CHALLENGE: Copy all of the material exactly. Pictures are not to appear in the copy.

MATERIAL:
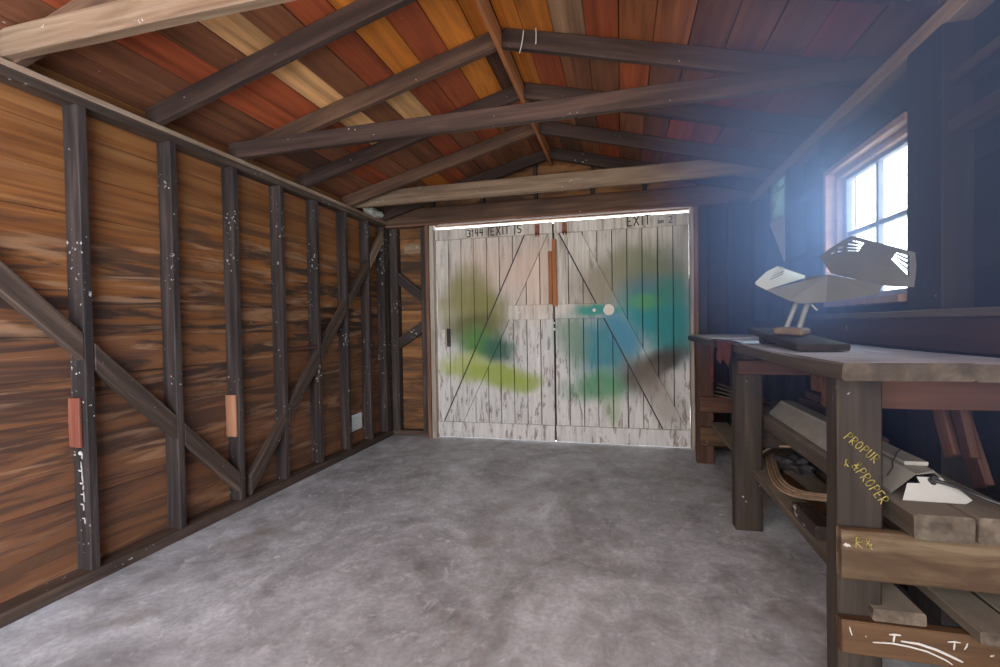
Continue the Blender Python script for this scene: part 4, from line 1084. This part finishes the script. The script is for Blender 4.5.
def sheet(name, verts, faces, mat, parent, th=.004):
    bm = bmesh.new()
    vs = [bm.verts.new(v) for v in verts]
    for f in faces: bm.faces.new([vs[i] for i in f])
    bmesh.ops.recalc_face_normals(bm, faces=bm.faces)
    bmesh.ops.solidify(bm, geom=bm.faces[:], thickness=th)
    me = bpy.data.meshes.new(name); bm.to_mesh(me); bm.free()
    return new_obj(name, me, mat, parent)

def plane_plate(name, O, A, B, outer, holes, mat, parent, th=.003):
    """plate with slots: O origin, A and B the in-plane axes (world vectors); outer / holes in (a, b) fractions"""
    O, A, B = Vector(O), Vector(A), Vector(B)
    la = A.length; ea = A.normalized(); nn = A.cross(B).normalized(); eb = nn.cross(ea)
    bx, by = B.dot(ea), B.dot(eb)
    conv = lambda p: (p[0]*la + p[1]*bx, p[1]*by)
    me = plate_with_holes([conv(p) for p in outer], [[conv(p) for p in h] for h in holes], th); me.name = name
    M = Matrix((ea, eb, nn)).transposed().to_4x4(); M.translation = O
    return new_obj(name, me, mat, parent, M)

# lower tray: long trough, its near flank faces the room
N0, N1, N2, N3 = Vector((.632, 2.563, 1.328)), Vector((.668, 2.499, 1.278)), Vector((.724, 2.609, 1.392)), Vector((.867, 2.603, 1.337))
R0, R1 = Vector((.912, 2.455, 1.338)), Vector((.806, 2.484, 1.310))
B0, B1, B2, B3 = Vector((.743, 2.414, 1.222)), Vector((.776, 2.391, 1.207)), Vector((.872, 2.375, 1.208)), Vector((.995, 2.215, 1.230))
E0 = Vector((1.005, 2.20, 1.268))
N0, N1, N2, N3, R0, R1, B0, B1, B2, B3, E0 = [near(v) for v in (N0, N1, N2, N3, R0, R1, B0, B1, B2, B3, E0)]
sheet('tray', [N1, R1, R0, B3, B2, B1, B0, E0, N3, near((.93, 2.56, 1.26)), near((.80, 2.52, 1.23))],
      [(0, 1, 6), (1, 2, 4, 5, 6), (2, 7, 3, 4), (8, 9, 10), (10, 9, 4, 5), (8, 2, 9), (9, 2, 7)], M_METAL, st)
# slotted nose plate
slots = [[(.42 + .10*k, .30 + .14*k), (.78 + .04*k, .36 + .13*k), (.78 + .04*k, .41 + .13*k), (.40 + .10*k, .35 + .14*k)] for k in range(4)]
plane_plate('nose_plate', N1, N3 - N1, N2 - N1, [(0, 0), (1.0, 0), (.97, .12), (.15, 1.0), (-.12, .9), (-.36, .55), (-.33, .42)], [
    [(.02, .42), (.36, .50), (.36, .56), (.02, .46)], [(.05, .56), (.36, .62), (.36, .68), (.05, .60)], [(.10, .70), (.36, .74), (.35, .80), (.10, .74)], [(.16, .82), (.32, .85), (.30, .89), (.16, .86)]], M_BRIGHT, st)
# upper hood: bent plate with slots cut in both upper corners
H6, H4, H2 = near((.915, 2.43, 1.335), .955), near((1.035, 2.07, 1.212), .955), near((1.000, 2.47, 1.492), .955)
O = H6; A = H4 - H6; B = H2 - H6
outer = [(-.289, .373), (-.23, .60), (-.074, .962), (.006, 1.119), (.835, .975), (.91, .70), (.985, .221), (.665, .068), (-.011, .02)]
sl = [[(.052, 1.018), (.22, .991), (.217, .941), (.057, .958)], [(.012, .903), (.214, .925), (.213, .868), (.017, .862)],
      [(.028, .803), (.212, .856), (.209, .81), (.032, .766)], [(.051, .716), (.206, .794), (.206, .749), (.06, .681)],
      [(-.082, .642), (-.01, .683), (-.01, .644), (-.069, .596)], [(-.145, .548), (-.105, .613), (-.107, .58), (-.131, .53)],
      [(-.087, .739), (-.02, .796), (-.014, .756), (-.077, .703)],
      [(.643, .904), (.798, .878), (.811, .817), (.633, .876)], [(.632, .855), (.822, .769), (.835, .708), (.631, .826)],
      [(.631, .805), (.848, .648), (.863, .577), (.626, .776)], [(.626, .755), (.874, .53), (.897, .405), (.623, .719)]]
plane_plate('hood', O, A, B, outer, sl, M_METAL, st)

# ------------------------------------------------------------------ blue veiling glare of the window, imitated by an added volume
def haze():
    bm = bmesh.new()
    bmesh.ops.create_icosphere(bm, subdivisions=3, radius=1.0)
    me = bpy.data.meshes.new('glare_haze'); bm.to_mesh(me); bm.free()
    mt = bpy.data.materials.new('glare_haze'); mt.use_nodes = True
    n, l = mt.node_tree.nodes, mt.node_tree.links; n.clear()
    out = n.new('ShaderNodeOutputMaterial'); vs = n.new('ShaderNodeVolumeScatter')
    vs.inputs['Color'].default_value = (.33, .47, .95, 1); vs.inputs['Anisotropy'].default_value = .25
    tc = n.new('ShaderNodeTexCoord')
    ln = n.new('ShaderNodeVectorMath'); ln.operation = 'LENGTH'; l.new(tc.outputs['Object'], ln.inputs[0])
    mr = n.new('ShaderNodeMapRange'); mr.interpolation_type = 'SMOOTHSTEP'
    mr.inputs['From Min'].default_value = 1.0; mr.inputs['From Max'].default_value = .0
    mr.inputs['To Min'].default_value = 0.0; mr.inputs['To Max'].default_value = HAZE
    l.new(ln.outputs['Value'], mr.inputs['Value'])
    ab = n.new('ShaderNodeVolumeAbsorption'); ab.inputs['Color'].default_value = vs.inputs['Color'].default_value
    ad = n.new('ShaderNodeAddShader')
    l.new(mr.outputs[0], vs.inputs['Density']); l.new(mathn(n, l, 'MULTIPLY', mr.outputs[0], .45), ab.inputs['Density'])
    l.new(vs.outputs[0], ad.inputs[0]); l.new(ab.outputs[0], ad.inputs[1]); l.new(ad.outputs[0], out.inputs['Volume'])
    o = new_obj('glare_haze', me, mt, None, Matrix.Translation((.98, 2.1, 1.78)) @ Matrix.Diagonal((1.0, 2.3, 1.35, 1)))
    tag(o, 'thin bluish volume imitating the glare in front of the window', 'haze', None, 'stuff')
HAZE = 1.0
haze()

TASK RESPONSE:
Continue the Blender Python script for this scene: part 4, from line 1084. This part finishes the script. The script is for Blender 4.5.
def sheet(name, verts, faces, mat, parent, th=.004):
    bm = bmesh.new()
    vs = [bm.verts.new(v) for v in verts]
    for f in faces: bm.faces.new([vs[i] for i in f])
    bmesh.ops.recalc_face_normals(bm, faces=bm.faces)
    bmesh.ops.solidify(bm, geom=bm.faces[:], thickness=th)
    me = bpy.data.meshes.new(name); bm.to_mesh(me); bm.free()
    return new_obj(name, me, mat, parent)

def plane_plate(name, O, A, B, outer, holes, mat, parent, th=.003):
    """plate with slots: O origin, A and B the in-plane axes (world vectors); outer / holes in (a, b) fractions"""
    O, A, B = Vector(O), Vector(A), Vector(B)
    la = A.length; ea = A.normalized(); nn = A.cross(B).normalized(); eb = nn.cross(ea)
    bx, by = B.dot(ea), B.dot(eb)
    conv = lambda p: (p[0]*la + p[1]*bx, p[1]*by)
    me = plate_with_holes([conv(p) for p in outer], [[conv(p) for p in h] for h in holes], th); me.name = name
    M = Matrix((ea, eb, nn)).transposed().to_4x4(); M.translation = O
    return new_obj(name, me, mat, parent, M)

# lower tray: long trough, its near flank faces the room
N0, N1, N2, N3 = Vector((.632, 2.563, 1.328)), Vector((.668, 2.499, 1.278)), Vector((.724, 2.609, 1.392)), Vector((.867, 2.603, 1.337))
R0, R1 = Vector((.912, 2.455, 1.338)), Vector((.806, 2.484, 1.310))
B0, B1, B2, B3 = Vector((.743, 2.414, 1.222)), Vector((.776, 2.391, 1.207)), Vector((.872, 2.375, 1.208)), Vector((.995, 2.215, 1.230))
E0 = Vector((1.005, 2.20, 1.268))
N0, N1, N2, N3, R0, R1, B0, B1, B2, B3, E0 = [near(v) for v in (N0, N1, N2, N3, R0, R1, B0, B1, B2, B3, E0)]
sheet('tray', [N1, R1, R0, B3, B2, B1, B0, E0, N3, near((.93, 2.56, 1.26)), near((.80, 2.52, 1.23))],
      [(0, 1, 6), (1, 2, 4, 5, 6), (2, 7, 3, 4), (8, 9, 10), (10, 9, 4, 5), (8, 2, 9), (9, 2, 7)], M_METAL, st)
# slotted nose plate
slots = [[(.42 + .10*k, .30 + .14*k), (.78 + .04*k, .36 + .13*k), (.78 + .04*k, .41 + .13*k), (.40 + .10*k, .35 + .14*k)] for k in range(4)]
plane_plate('nose_plate', N1, N3 - N1, N2 - N1, [(0, 0), (1.0, 0), (.97, .12), (.15, 1.0), (-.12, .9), (-.36, .55), (-.33, .42)], [
    [(.02, .42), (.36, .50), (.36, .56), (.02, .46)], [(.05, .56), (.36, .62), (.36, .68), (.05, .60)], [(.10, .70), (.36, .74), (.35, .80), (.10, .74)], [(.16, .82), (.32, .85), (.30, .89), (.16, .86)]], M_BRIGHT, st)
# upper hood: bent plate with slots cut in both upper corners
H6, H4, H2 = near((.915, 2.43, 1.335), .955), near((1.035, 2.07, 1.212), .955), near((1.000, 2.47, 1.492), .955)
O = H6; A = H4 - H6; B = H2 - H6
outer = [(-.289, .373), (-.23, .60), (-.074, .962), (.006, 1.119), (.835, .975), (.91, .70), (.985, .221), (.665, .068), (-.011, .02)]
sl = [[(.052, 1.018), (.22, .991), (.217, .941), (.057, .958)], [(.012, .903), (.214, .925), (.213, .868), (.017, .862)],
      [(.028, .803), (.212, .856), (.209, .81), (.032, .766)], [(.051, .716), (.206, .794), (.206, .749), (.06, .681)],
      [(-.082, .642), (-.01, .683), (-.01, .644), (-.069, .596)], [(-.145, .548), (-.105, .613), (-.107, .58), (-.131, .53)],
      [(-.087, .739), (-.02, .796), (-.014, .756), (-.077, .703)],
      [(.643, .904), (.798, .878), (.811, .817), (.633, .876)], [(.632, .855), (.822, .769), (.835, .708), (.631, .826)],
      [(.631, .805), (.848, .648), (.863, .577), (.626, .776)], [(.626, .755), (.874, .53), (.897, .405), (.623, .719)]]
plane_plate('hood', O, A, B, outer, sl, M_METAL, st)

# ------------------------------------------------------------------ blue veiling glare of the window, imitated by an added volume
def haze():
    bm = bmesh.new()
    bmesh.ops.create_icosphere(bm, subdivisions=3, radius=1.0)
    me = bpy.data.meshes.new('glare_haze'); bm.to_mesh(me); bm.free()
    mt = bpy.data.materials.new('glare_haze'); mt.use_nodes = True
    n, l = mt.node_tree.nodes, mt.node_tree.links; n.clear()
    out = n.new('ShaderNodeOutputMaterial'); vs = n.new('ShaderNodeVolumeScatter')
    vs.inputs['Color'].default_value = (.33, .47, .95, 1); vs.inputs['Anisotropy'].default_value = .25
    tc = n.new('ShaderNodeTexCoord')
    ln = n.new('ShaderNodeVectorMath'); ln.operation = 'LENGTH'; l.new(tc.outputs['Object'], ln.inputs[0])
    mr = n.new('ShaderNodeMapRange'); mr.interpolation_type = 'SMOOTHSTEP'
    mr.inputs['From Min'].default_value = 1.0; mr.inputs['From Max'].default_value = .0
    mr.inputs['To Min'].default_value = 0.0; mr.inputs['To Max'].default_value = HAZE
    l.new(ln.outputs['Value'], mr.inputs['Value'])
    ab = n.new('ShaderNodeVolumeAbsorption'); ab.inputs['Color'].default_value = vs.inputs['Color'].default_value
    ad = n.new('ShaderNodeAddShader')
    l.new(mr.outputs[0], vs.inputs['Density']); l.new(mathn(n, l, 'MULTIPLY', mr.outputs[0], .45), ab.inputs['Density'])
    l.new(vs.outputs[0], ad.inputs[0]); l.new(ab.outputs[0], ad.inputs[1]); l.new(ad.outputs[0], out.inputs['Volume'])
    o = new_obj('glare_haze', me, mt, None, Matrix.Translation((.98, 2.1, 1.78)) @ Matrix.Diagonal((1.0, 2.3, 1.35, 1)))
    tag(o, 'thin bluish volume imitating the glare in front of the window', 'haze', None, 'stuff')
HAZE = 1.0
haze()